Well they used to have the Children’s down the stairs, you know.  I don’t know if you remember that.  There wasn’t quite as much choice as you might think.  But by the time I was twelve I was going upstairs anyway to the adults’ part, so I’d got as much choice as I wanted up there.

But she constantly returned to Anne of Green Gables, never owning a copy but repeatedly taking it out of the library.

I mean, you realise that there’s more than you orphaned; she was orphaned, and how good this lady was to her, you know, and how things work out.

Finding new authors she enjoyed was a matter of chance. Once she made a favourite, Dennis Wheatley, Shute or Allen Poe for example, she would read everything they wrote. Occasionally she would meet an author that seemed too difficult or too rubbishy but her instinct was to finish whatever she had started whether she liked the book or not.

Doreen’s church life has been thoroughly ecumenical. Her father was a Unitarian originally, her stepmother was a Catholic and Doreen was sent with her brothers to Attercliffe Methodist church on a Sunday. We recruited her to Reading Sheffield through an Anglican church on the south side of Sheffield. When I asked her if any of the books of the Bible was a favourite, she immediately replied.

Ruth, it’s homely and it’s like, well, our life really, isn’t it?

Later on in her life Doreen’s reading life was shared, first with her children and now with a group of friends. The friends buy their books in charity shops and pass them round: Rebecca Tope, Danielle Steel, Josephine Cox and Maureen Lee are all current favourites.

Doreen age 19 on a day out at Bridlington with Frank, her future husband.

Doreen age 19. A day out in Bridlington with Frank, her future husband.
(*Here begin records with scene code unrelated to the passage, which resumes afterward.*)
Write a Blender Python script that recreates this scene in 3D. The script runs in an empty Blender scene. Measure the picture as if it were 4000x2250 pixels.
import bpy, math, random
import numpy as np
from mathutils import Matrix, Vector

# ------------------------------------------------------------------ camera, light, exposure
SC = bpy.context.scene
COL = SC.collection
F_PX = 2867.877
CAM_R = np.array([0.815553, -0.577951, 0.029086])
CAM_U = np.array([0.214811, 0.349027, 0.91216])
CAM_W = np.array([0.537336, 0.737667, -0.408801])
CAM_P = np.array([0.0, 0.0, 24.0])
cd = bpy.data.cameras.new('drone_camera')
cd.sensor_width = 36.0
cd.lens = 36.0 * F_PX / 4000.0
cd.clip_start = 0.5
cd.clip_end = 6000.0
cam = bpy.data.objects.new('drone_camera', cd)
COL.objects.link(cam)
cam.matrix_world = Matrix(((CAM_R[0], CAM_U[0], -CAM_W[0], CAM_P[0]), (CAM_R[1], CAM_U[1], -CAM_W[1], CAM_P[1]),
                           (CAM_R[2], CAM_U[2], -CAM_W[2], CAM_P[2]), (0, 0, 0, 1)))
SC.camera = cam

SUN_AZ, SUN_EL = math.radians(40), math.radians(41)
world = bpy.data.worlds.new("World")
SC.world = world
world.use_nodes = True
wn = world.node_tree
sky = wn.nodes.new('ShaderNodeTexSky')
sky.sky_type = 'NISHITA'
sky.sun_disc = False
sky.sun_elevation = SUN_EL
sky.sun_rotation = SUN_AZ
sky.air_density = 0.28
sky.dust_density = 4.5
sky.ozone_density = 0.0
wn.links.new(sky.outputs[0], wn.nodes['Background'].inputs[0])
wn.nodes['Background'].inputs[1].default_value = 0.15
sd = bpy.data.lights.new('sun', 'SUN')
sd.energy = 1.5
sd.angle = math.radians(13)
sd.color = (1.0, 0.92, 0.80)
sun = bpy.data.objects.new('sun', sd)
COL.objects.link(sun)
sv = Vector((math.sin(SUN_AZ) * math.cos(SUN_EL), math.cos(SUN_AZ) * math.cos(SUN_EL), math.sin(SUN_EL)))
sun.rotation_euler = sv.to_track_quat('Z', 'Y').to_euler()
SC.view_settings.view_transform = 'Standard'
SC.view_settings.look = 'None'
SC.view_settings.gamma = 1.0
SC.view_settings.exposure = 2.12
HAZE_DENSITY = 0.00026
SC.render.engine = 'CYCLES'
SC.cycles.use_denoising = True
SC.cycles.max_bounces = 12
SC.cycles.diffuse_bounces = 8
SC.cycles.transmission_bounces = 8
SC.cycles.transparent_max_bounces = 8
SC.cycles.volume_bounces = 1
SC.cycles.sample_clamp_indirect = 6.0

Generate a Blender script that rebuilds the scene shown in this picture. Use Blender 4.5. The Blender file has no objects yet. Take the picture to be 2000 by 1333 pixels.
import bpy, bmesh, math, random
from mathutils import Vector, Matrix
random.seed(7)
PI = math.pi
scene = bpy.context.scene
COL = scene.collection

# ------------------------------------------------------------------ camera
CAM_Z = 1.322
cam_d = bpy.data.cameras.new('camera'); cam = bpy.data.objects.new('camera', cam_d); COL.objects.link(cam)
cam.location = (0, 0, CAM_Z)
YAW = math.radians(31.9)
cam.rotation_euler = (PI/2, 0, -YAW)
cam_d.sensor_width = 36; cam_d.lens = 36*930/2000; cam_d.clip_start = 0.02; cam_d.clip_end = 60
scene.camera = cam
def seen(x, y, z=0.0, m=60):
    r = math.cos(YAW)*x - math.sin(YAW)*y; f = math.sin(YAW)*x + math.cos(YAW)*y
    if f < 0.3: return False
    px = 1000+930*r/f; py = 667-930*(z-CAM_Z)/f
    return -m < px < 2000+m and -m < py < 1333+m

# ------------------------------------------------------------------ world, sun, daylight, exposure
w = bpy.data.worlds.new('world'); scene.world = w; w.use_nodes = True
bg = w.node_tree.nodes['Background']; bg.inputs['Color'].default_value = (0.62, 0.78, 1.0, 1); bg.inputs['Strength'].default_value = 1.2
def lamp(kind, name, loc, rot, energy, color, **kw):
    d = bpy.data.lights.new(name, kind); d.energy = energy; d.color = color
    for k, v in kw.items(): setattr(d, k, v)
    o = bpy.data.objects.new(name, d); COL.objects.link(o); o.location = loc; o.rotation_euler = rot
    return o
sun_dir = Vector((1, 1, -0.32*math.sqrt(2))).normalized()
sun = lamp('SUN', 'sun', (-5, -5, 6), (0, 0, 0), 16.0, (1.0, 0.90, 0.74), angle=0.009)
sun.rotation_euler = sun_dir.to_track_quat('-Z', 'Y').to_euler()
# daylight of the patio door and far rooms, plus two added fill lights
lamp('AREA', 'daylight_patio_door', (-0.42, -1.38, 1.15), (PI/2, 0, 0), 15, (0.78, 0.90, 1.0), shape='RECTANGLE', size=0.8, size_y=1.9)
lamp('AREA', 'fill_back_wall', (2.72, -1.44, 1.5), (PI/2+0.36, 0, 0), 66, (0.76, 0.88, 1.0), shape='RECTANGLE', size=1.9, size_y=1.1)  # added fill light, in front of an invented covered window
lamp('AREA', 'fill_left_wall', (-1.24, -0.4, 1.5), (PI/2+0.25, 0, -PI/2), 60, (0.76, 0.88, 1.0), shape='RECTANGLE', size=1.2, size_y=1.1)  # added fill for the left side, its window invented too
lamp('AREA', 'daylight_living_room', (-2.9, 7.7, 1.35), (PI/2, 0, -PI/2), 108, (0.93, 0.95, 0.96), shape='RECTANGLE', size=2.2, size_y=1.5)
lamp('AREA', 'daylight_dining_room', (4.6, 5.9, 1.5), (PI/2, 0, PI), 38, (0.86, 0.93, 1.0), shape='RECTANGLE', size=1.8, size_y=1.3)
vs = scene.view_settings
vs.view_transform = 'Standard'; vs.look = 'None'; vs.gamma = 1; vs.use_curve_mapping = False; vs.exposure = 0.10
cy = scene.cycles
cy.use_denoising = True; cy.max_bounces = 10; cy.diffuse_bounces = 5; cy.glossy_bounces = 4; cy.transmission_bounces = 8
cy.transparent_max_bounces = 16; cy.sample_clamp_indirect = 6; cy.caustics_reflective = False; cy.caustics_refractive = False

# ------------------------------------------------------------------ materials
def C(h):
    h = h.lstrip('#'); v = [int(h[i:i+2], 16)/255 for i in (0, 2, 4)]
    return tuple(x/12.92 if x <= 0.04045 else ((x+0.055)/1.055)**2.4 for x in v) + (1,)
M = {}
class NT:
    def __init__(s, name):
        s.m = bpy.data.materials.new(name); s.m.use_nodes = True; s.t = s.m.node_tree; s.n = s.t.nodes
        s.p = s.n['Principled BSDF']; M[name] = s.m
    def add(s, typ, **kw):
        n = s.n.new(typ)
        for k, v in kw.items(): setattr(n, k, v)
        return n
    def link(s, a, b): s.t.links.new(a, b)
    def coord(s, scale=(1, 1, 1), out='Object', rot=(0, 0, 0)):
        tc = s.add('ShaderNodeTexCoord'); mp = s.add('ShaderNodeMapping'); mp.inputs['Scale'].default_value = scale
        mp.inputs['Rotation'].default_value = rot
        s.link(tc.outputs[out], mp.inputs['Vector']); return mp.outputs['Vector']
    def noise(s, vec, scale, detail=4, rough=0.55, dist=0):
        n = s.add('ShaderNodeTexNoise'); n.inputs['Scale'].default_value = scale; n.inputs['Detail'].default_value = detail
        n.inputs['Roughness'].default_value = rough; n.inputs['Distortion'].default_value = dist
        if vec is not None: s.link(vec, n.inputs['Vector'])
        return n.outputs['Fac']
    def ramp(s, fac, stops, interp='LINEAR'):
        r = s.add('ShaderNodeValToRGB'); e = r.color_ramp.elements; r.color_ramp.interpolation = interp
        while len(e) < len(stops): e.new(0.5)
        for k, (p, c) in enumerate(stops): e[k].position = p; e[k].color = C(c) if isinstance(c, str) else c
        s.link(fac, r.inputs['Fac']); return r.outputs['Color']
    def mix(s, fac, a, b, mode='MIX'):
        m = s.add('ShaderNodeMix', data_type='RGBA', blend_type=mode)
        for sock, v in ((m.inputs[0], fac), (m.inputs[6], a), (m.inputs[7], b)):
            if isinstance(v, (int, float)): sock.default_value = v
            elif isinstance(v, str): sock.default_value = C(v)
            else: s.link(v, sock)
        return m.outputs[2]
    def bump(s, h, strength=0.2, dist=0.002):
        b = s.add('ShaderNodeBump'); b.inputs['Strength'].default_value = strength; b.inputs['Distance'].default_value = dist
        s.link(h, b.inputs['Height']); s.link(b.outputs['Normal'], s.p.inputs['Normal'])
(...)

Doreen has always been quietly persistent in finding time to read and light to read by. Neither of her two mothers encouraged her but she accepted that and outflanked them. After I had finished recording her memories I mentioned that one of our Sheffield readers had told us that she stopped reading when she started dancing. I asked Doreen whether that had been her experience. “Oh no,” she said, “You can read AND dance.”